O isolacionismo de Trump é, por isso, também o reflexo de um esforço para tentar gerir o declínio relativo dos EUA, procurando transformar o país numa espécie de fortaleza invulnerável às ameaças externas que possam surgir, sejam elas a imigração ilegal, a concorrência desleal da China ou as balanças comerciais deficitárias com o Canadá, o México e a União Europeia.

A comparação não será propriamente exata, porque são casos muito diferentes, mas o que os Estados Unidos estão a fazer tem algumas semelhanças com aquilo que o Reino Unido e a França fizeram nos anos 50 e 60 do século passado, já para não falar de outros impérios mais antigos, como a Espanha dos Habsburgos. Ao mesmo tempo que descolonizavam, França e Reino Unido investiam no Concorde, na bomba atómica e em armas topo de gama para se manterem relevantes num mundo onde já estavam a ficar para trás.

Com as devidas diferenças, para começar porque ainda não há alguém que realmente os substitua, os EUA são hoje uma potência em retirada relativa do palco mundial, por opção de Trump, mas também por necessidade. Isto embora continuem a ser a maior economia e não desistam de ter uma palavra decisiva naqueles temas que são realmente decisivos para o seu futuro nas próximas décadas, como a emergência da Inteligência Artificial, o controlo de posições estratégicas no Médio Oriente e a contenção da China na Ásia-Pacífico.

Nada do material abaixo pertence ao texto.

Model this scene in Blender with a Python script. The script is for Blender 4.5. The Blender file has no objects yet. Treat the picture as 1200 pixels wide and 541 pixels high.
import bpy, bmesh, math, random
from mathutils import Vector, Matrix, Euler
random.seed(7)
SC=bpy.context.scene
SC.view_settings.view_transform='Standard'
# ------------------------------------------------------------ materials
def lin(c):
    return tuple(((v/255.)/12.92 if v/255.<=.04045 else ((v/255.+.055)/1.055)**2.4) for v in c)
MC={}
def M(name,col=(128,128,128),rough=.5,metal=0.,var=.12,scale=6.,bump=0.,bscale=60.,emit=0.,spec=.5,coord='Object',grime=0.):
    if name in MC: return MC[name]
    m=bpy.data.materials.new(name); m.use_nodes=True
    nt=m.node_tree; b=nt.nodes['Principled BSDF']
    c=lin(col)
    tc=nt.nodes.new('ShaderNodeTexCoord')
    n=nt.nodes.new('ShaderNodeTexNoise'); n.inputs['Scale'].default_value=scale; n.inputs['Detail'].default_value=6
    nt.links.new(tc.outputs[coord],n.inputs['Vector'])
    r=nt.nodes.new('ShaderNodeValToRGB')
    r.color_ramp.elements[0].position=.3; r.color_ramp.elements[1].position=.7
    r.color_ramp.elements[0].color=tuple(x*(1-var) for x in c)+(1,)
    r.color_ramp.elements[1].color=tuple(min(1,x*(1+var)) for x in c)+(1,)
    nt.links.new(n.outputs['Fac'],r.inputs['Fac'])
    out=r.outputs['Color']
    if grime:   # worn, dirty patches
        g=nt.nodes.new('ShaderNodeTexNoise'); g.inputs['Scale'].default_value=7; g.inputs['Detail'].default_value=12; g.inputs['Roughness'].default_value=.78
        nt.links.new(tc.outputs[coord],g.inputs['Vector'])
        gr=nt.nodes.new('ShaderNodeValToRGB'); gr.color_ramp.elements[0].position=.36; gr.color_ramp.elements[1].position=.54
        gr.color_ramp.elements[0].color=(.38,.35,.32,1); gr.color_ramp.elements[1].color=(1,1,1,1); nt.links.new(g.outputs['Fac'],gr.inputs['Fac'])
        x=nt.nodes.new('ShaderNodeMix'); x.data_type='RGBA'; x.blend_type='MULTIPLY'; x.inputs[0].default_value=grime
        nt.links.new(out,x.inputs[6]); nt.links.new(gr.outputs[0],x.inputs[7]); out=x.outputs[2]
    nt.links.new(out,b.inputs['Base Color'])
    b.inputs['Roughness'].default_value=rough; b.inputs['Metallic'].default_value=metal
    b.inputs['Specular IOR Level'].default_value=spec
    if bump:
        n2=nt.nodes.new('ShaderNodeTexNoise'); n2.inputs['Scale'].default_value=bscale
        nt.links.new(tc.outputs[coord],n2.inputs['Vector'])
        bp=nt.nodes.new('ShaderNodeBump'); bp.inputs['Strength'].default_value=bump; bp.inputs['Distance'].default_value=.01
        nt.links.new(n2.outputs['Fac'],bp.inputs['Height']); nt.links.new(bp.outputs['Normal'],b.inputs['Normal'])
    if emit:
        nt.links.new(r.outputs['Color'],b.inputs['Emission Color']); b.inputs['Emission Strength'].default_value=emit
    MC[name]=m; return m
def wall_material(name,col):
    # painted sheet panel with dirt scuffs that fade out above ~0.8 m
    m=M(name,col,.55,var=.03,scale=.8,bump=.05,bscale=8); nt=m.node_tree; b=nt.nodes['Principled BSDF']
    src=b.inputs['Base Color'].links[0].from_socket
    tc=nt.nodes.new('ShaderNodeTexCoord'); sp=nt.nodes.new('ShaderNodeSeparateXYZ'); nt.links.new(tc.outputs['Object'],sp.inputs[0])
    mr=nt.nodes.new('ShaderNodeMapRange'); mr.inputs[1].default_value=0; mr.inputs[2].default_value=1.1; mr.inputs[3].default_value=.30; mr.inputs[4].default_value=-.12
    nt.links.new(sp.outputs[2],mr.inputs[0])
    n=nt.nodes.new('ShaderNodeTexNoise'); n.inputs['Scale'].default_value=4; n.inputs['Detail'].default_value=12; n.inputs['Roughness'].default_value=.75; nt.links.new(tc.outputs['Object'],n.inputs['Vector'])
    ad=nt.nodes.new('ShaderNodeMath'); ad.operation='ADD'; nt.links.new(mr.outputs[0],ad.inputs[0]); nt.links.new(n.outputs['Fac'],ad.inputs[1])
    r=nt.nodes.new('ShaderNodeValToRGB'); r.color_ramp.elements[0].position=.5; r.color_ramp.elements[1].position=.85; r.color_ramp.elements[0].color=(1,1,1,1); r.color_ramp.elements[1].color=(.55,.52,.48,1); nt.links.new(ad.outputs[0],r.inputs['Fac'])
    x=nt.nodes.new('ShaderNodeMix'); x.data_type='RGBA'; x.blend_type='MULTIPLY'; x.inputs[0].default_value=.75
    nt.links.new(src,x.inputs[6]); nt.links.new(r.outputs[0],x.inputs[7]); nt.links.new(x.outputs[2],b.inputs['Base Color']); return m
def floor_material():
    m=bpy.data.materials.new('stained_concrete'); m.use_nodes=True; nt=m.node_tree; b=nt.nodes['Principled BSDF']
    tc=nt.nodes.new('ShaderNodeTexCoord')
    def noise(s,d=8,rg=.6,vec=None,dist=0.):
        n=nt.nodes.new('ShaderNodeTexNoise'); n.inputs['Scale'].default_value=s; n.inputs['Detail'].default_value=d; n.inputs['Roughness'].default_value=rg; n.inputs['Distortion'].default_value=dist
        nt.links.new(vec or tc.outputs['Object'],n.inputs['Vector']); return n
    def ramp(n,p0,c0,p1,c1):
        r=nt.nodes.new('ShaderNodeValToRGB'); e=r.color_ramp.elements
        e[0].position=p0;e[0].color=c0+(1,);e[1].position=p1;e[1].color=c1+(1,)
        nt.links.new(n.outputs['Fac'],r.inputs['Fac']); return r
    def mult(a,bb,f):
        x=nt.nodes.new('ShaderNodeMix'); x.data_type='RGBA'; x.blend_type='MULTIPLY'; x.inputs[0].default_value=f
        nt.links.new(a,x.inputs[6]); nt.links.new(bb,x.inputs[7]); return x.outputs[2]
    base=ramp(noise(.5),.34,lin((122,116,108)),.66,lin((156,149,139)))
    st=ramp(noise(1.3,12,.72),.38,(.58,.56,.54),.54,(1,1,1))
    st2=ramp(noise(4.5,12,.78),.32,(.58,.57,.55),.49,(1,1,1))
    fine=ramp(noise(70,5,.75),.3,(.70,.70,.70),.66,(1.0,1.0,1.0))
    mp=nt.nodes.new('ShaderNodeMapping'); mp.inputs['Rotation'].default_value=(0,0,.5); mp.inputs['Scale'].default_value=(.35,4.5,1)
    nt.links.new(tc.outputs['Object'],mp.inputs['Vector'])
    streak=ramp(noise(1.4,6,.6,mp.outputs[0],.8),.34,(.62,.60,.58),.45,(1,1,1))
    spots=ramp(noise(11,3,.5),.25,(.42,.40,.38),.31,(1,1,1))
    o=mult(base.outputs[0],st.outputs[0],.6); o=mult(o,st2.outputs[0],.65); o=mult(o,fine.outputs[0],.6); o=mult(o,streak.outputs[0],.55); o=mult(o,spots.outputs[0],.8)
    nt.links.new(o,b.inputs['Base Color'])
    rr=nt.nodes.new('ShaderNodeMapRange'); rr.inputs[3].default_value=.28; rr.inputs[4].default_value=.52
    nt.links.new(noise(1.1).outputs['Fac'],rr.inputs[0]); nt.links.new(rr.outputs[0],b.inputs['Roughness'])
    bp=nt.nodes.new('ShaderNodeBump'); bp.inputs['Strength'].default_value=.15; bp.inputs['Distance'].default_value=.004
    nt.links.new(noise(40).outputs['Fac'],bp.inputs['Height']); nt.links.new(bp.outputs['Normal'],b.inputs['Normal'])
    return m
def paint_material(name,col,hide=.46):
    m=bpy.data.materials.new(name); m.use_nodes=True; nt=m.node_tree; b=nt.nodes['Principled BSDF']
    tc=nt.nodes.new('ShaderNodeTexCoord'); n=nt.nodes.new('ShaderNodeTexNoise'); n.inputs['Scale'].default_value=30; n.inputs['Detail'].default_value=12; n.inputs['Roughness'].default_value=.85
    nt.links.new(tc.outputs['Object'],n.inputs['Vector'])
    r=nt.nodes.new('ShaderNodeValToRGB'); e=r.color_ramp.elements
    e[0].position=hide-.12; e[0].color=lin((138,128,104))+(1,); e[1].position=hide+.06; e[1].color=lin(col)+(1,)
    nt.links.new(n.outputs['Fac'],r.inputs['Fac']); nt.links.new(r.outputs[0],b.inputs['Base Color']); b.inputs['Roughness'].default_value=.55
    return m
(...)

Ainda não sabemos qual o resultado desse processo, mas é provável que os Estados Unidos saiam mais fortes, até porque estão bem posicionados para enfrentarem o impacto da guerra comercial - e Trump sabe disso. Porém, mesmo que a economia melhore nos próximos anos e os democratas regressem ao poder em breve, dificilmente voltarão à política internacionalista de outrora, quer pelas referidas razões económicas, quer porque o eleitorado votou em massa contra isso nas últimas eleições para a Presidência e para o Congresso.

Enquanto reduz impostos e aumenta o rendimento disponível das famílias, Trump aplica, ao mesmo tempo, um remédio austeritário para lidar com o gigantesco problema de dívida dos Estados Unidos.”

Para a União Europeia, o atual cenário geopolítico constitui um grande desafio. Pela primeira vez em 80 anos, o aliado americano deixou claro que poderá não vir em defesa da Europa Ocidental em caso de conflito com a Rússia. A Europa tem de se defender a si mesma, o que significa ter de fazer escolhas difíceis.

No entanto, a situação não é tão má como pode parecer à primeira vista. Em primeiro lugar, a União Europeia tem 450 milhões de habitantes e é a terceira maior economia do mundo. Dispõe dos recursos necessários para investir na sua Indústria de Defesa e fazer frente a potenciais adversários. É, antes de mais, uma questão de vontade política, sendo que esta fica facilitada pelo facto de a maior parte dos europeus não estar disposta a abdicar do seu estilo de vida e da sua liberdade. Pela primeira vez em muitas décadas, há apoio popular para o aumento do investimento na Defesa, nomeadamente nos países que realmente contam para este campeonato, como a Alemanha e a França.

Em segundo lugar, o futuro não tem de passar obrigatoriamente por um confronto com a Rússia. Mais tarde ou mais cedo terá de haver um acordo de paz duradouro que permita reintegrar a Rússia - que é, recorde-se, o maior país da Europa - no concerto das nações. Para isso, a União Europeia terá, por um lado, de garantir a sua própria Defesa. E, por outro, de ter uma abordagem realista nas relações internacionais, sem abdicar dos seus valores essenciais. Os próximos anos dirão se temos líderes de verdade.